Private student loans

Private student loans are loans issued by private lenders. When you apply for a private student loan, the lender will decide whether to approve you based on your financial information, including your income and credit score. Those factors also determine what kind of terms you qualify for. If you want, you can apply with a cosigner.

These loans can have either a fixed interest rate or a variable interest rate, with the latter meaning that the interest rate can increase or decrease during the loan term.

Income-based repayment and loan forgiveness are both not an option with private loans like they are with federal loans. Private lenders usually don’t offer deferment or forbearance, either, although some will in select circumstances.

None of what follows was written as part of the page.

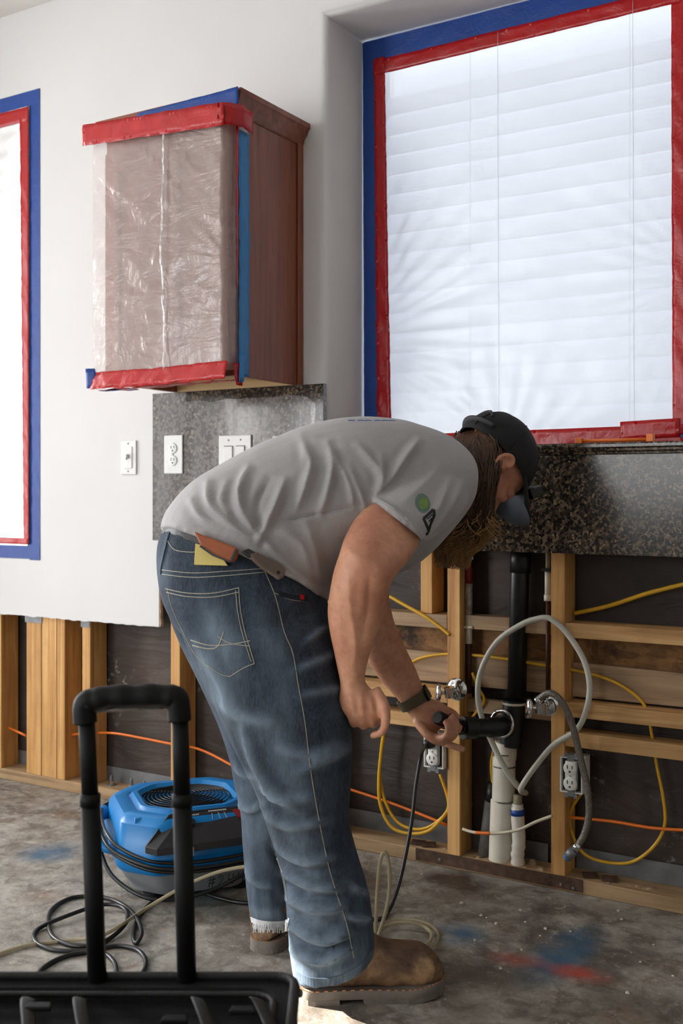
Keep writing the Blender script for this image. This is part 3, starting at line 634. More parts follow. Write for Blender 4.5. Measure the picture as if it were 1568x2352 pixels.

How to apply for private student loans

Getting a private student loan starts by comparing what’s available through different lenders. While there are tons of private lenders out there, our student loan providers page has a list of the top options on the market.

From each lender’s site, you can use a prequalification tool to check potential loan rates. Using this tool only requires some basic info of yours, and it doesn’t affect your credit.

Once you’ve found out which lender will give you the best deal, you can apply for your loan online through the lender’s site.

How to pick the right financing options for your undergraduate degree

At this point you should have a solid grasp of what your student loan options are. From here, it’s all a matter of choosing the smartest financing options.

The first thing you should do is fill out the FAFSA® so that you can see what financial aid you qualify for. Go for grants and scholarships first, since this is money that you won’t have to pay back.

When it comes to student loans, the conventional wisdom is that you should borrow as much as possible through federal student loans first because of the advantages they have over private student loans.

Once you’ve exhausted all your grant, scholarship, and federal student loan options, then you can look into private student loans for any additional money that you need.